Em audiência pública promovida pela comissão especial que debate o projeto de privatização da Eletrobras (PL 9463/18) no dia 24/04, o ex-presidente da Agência Nacional de Águas (ANA) Vicente Andreu afirmou que as mudanças climáticas estão afetando o regime das bacias hidrográficas brasileiras, como a do rio São Francisco. Segundo ele, a situação impõe alterações no planejamento do setor hidrelétrico. O debate foi marcado para discutir a revitalização da bacia do São Francisco.
Para Andreu, o novo cenário, com a redução da vazão dos rios, vai exigir do poder público o papel de regulador para mediar as disputas que surgirão entre os usos múltiplos da água (consumo humano, geração de eletricidade, irrigação, navegação, entre outros). “Nós vamos ter que mudar a operação dos reservatórios do setor elétrico no Brasil. Vamos ter que sair da visão de segurança energética para visão de segurança hídrica”, afirmou. Ele defendeu que somente o poder público pode fazer o papel de mediação, daí a necessidade de manter a Eletrobras estatal, pois ela poderá atuar como braço do Estado.
Controle da água
O ex-presidente da ANA criticou ainda o modelo de revitalização do rio São Francisco previsto no projeto de desestatização. Conforme a proposta, uma parcela do valor de outorga recebido pelo governo pela concessão das usinas da Eletrobras será destinada a ações de recuperação do rio. São R$ 9 bilhões em 30 anos. Para Andreu, os recursos deveriam sair do setor privado e não das outorgas, que são receita pública.
Presente ao debate, o diretor-executivo da Secretaria de Meio Ambiente e Recursos Hídricos de Sergipe, Ailton Rocha, disse ver com preocupação a venda da estatal. “O sistema Eletrobras é responsável por 52% das águas reservadas, acumuladas em 233 barragens. Privatizar esse setor em detrimento do uso múltiplo dos recursos hídricos é muito preocupante”, comentou.
O deputado Arlindo Chinaglia (PT-SP) concordou com os debatedores. “É impossível a inciativa privada solucionar conflitos de interesse, porque uma atividade econômica não vai ceder para outra atividade econômica. Nós temos de dar atenção para a soberania hídrica, e não para a soberania elétrica”, disse.

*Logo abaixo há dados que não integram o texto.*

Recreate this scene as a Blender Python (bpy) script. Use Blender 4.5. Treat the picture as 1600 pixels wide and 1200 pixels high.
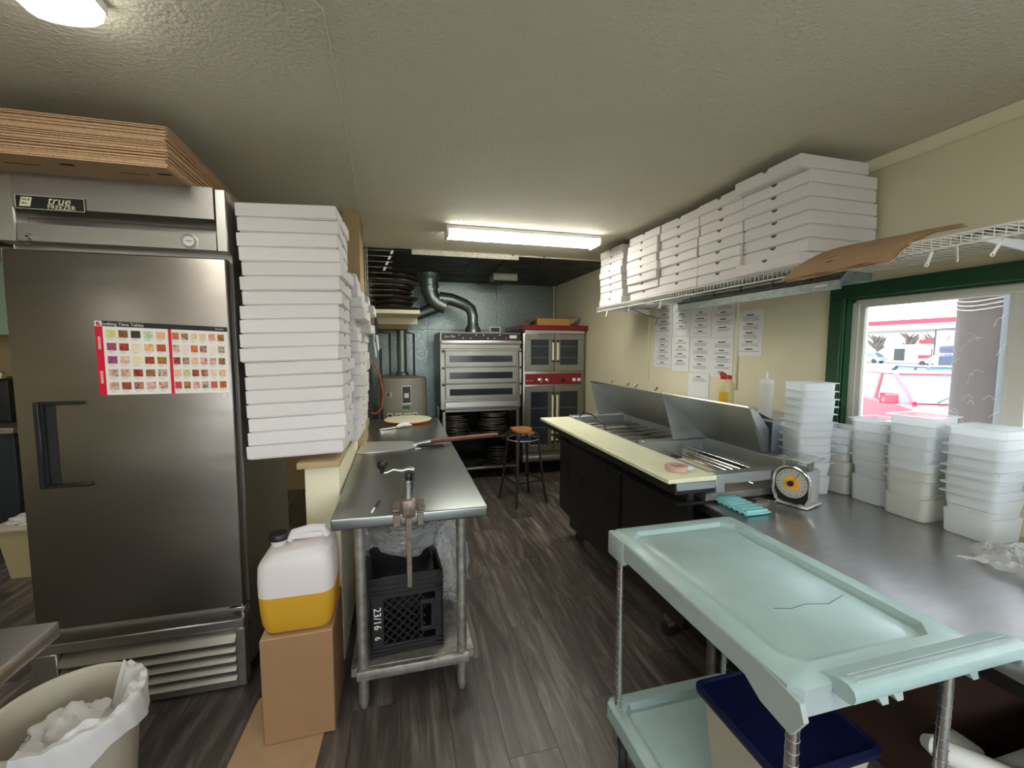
import bpy, bmesh, math, random
from mathutils import Vector, Matrix
random.seed(7)
PI = math.pi
S = bpy.context.scene
COL = S.collection
for o in list(bpy.data.objects): bpy.data.objects.remove(o)

# ------------------------------------------------------------------ camera, world, exposure
H = 1.45
yaw, pitch, roll, FPX = 0.2566830, -0.0812563, 0.0011270, 670.35
cyw, syw = math.cos(yaw), math.sin(yaw)
Fw = Vector((syw*math.cos(pitch), cyw*math.cos(pitch), math.sin(pitch)))
Rt = Vector((cyw, -syw, 0)); Up = Rt.cross(Fw)
R2 = Rt*math.cos(roll)+Up*math.sin(roll); U2 = -Rt*math.sin(roll)+Up*math.cos(roll)
camd = bpy.data.cameras.new('camera'); cam = bpy.data.objects.new('camera', camd); COL.objects.link(cam)
m = Matrix((R2, U2, -Fw)).transposed().to_4x4(); m.translation = Vector((0, 0, H)); cam.matrix_world = m
camd.sensor_width = 36; camd.lens = FPX/1600*36; camd.clip_start = .02; camd.clip_end = 500
S.camera = cam
w = bpy.data.worlds.new('world'); S.world = w; w.use_nodes = True
bg = w.node_tree.nodes['Background']; bg.inputs[0].default_value = (.86, .93, 1.0, 1); bg.inputs[1].default_value = 3.4
vs = S.view_settings
vs.view_transform = 'Standard'; vs.look = 'None'; vs.gamma = 1; vs.use_curve_mapping = False
vs.exposure = 1.27
TUBE_MAIN, TUBE_NEAR, TUBE_FILL = 13.5, 6.8, 6.5

# ------------------------------------------------------------------ materials
def srgb(c):
    return tuple(((v/12.92) if v <= .04045 else ((v+.055)/1.055)**2.4) for v in c)
def hexc(h):
    return srgb(tuple(int(h[i:i+2], 16)/255 for i in (0, 2, 4)))
def inp(b, n, v):
    if n in b.inputs: b.inputs[n].default_value = v
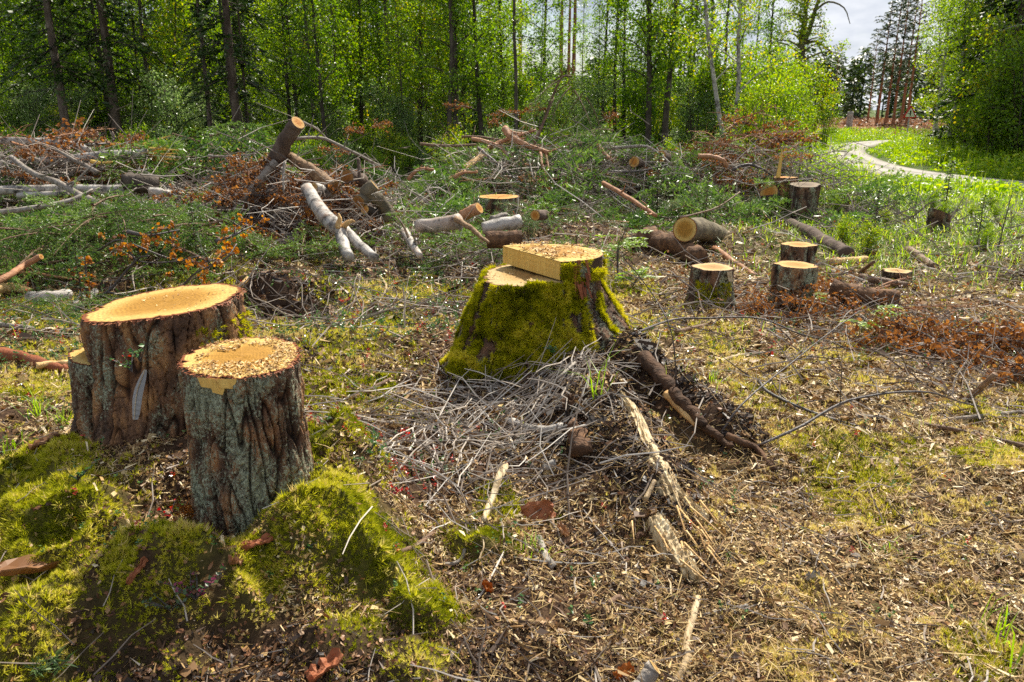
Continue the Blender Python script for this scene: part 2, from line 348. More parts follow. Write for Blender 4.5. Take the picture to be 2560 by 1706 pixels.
M['bark_flake'] = mat('red_bark_flakes', [(0, (.09, .03, .018)), (.5, (.27, .085, .035)), (1, (.42, .20, .10))], tint=.7, nz=.5, scale=30, rough=.6, bump=.5)
M['dull_tan'] = mat('grey_brown_bare_wood', [(.2, (.09, .05, .028)), (.55, (.26, .16, .085)), (.85, (.44, .31, .18))], tint=.2, nz=1.1, scale=16, rough=.7, bump=.7, bscale=40)
M['slab'] = mat('cracked_pale_wood', [(.25, (.06, .04, .025)), (.38, (.34, .24, .12)), (.55, (.62, .49, .29)), (.8, (.78, .68, .48))], tint=.15, nz=1.35, scale=42, stretch=(1.0, .16, .3), rough=.6, bump=.8, bscale=80, bstretch=(1, .15, .3))
M['rotten'] = mat('rotten_wood', [(.2, (.03, .018, .012)), (.55, (.11, .06, .034)), (.85, (.26, .14, .07))], tint=.2, nz=1.1, scale=16, stretch=(1, 1, 1), rough=.85, bump=1.0, bscale=35)
M['berry'] = mat('lingonberry_leaves', [(0, (.022, .06, .016)), (.6, (.07, .17, .04)), (.8, (.17, .27, .06)), (.88, (.32, .05, .035)), (1, (.48, .035, .02))], rough=.25, spec=.6, trans=.2, tgain=2.0)
M['red_leaf'] = mat('crimson_leaves', [(0, (.22, .015, .03)), (.6, (.52, .03, .025)), (1, (.62, .12, .05))], rough=.3, spec=.5, trans=.35, tgain=1.8)
M['purple_leaf'] = mat('purple_green_leaves', [(0, (.04, .10, .03)), (.45, (.09, .13, .06)), (.55, (.17, .04, .08)), (1, (.30, .04, .09))], rough=.35, spec=.5, trans=.25, tgain=1.7)
M['grass'] = mat('green_grass', [(0, (.09, .18, .012)), (.5, (.26, .39, .03)), (.85, (.44, .50, .07)), (1, (.56, .52, .18))], rough=.45, spec=.35, trans=.45, tgain=1.7)
M['weeds'] = mat('roadside_weeds', [(0, (.08, .17, .012)), (.5, (.25, .38, .02)), (1, (.48, .52, .05))], rough=.4, spec=.4, trans=.45, tgain=1.7)
M['leaf'] = mat('alder_leaves', [(0, (.04, .09, .008)), (.5, (.115, .20, .012)), (1, (.22, .29, .025))], rough=.4, spec=.5, trans=.5, tgain=2.15, tsat=1.1, rnd=.5)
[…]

Pompeo de Mattos (PDT-RS) também demonstrou preocupação com o futuro da gestão das águas no país com a privatização da Eletrobras, que controla grandes barragens, como a de Tucuruí. “Quando nós tratamos de energia elétrica, estamos tratando da água. Estamos empurrando a Eletrobras com a água do Brasil junto. Então, isso não é razoável, não é aceitável e nós temos que denunciar isso”, declarou.
Modelo
O relator do projeto em discussão na comissão especial, deputado José Carlos Aleluia (DEM-BA), informou que estuda um modelo para revitalizar o rio São Francisco que usa como referência a Fundação Renova. A fundação foi criada em 2016, com recursos privados e gestão compartilhada entre setores público e privado, para recuperar as áreas e rios degradados pelo desastre de Mariana (MG). Em 2015, um rompimento de uma barragem da mineradora Samarco provocou o deslizamento de um grande volume de rejeitos de minério de ferro para os rios Gualaxo do Norte e Doce e matou 19 pessoas. O acidente ambiental é considerado o maior da história do Brasil.
Aleluia criticou a Chesf por não fazer mais investimentos na recuperação do rio São Francisco. “Nos últimos cinco anos, a empresa investiu apenas R$ 100 milhões no rio. Isso é nada”, apontou. “Todo mundo fala que o rio será privatizado. O rio hoje está mais do que privatizado. Está abandonado.”
Durante o debate, o deputado Fabio Garcia (DEM-MT) defendeu o projeto de privatização da Eletrobras. Para ele, o estado não tem mais meios de financiar o setor elétrico. A venda da estatal surge como uma alternativa para preservar o patrimônio já construído. “O que a gente tenta, na verdade, ao contrário do que dizem aqueles que são contra a privatização, é preservar o patrimônio do povo colocando uma gestão mais eficiente à frente dessa empresa”, sustentou Garcia.
Ele afirmou ainda que os governos de Luiz Inácio Lula da Silva e Dilma Rousseff provocaram prejuízos à empresa, com redução de R$ 30 bilhões do patrimônio líquido e despesas acima das receitas. “Se não for privatizada, empresa não valerá mais nada. Vamos acabar destruindo um patrimônio.”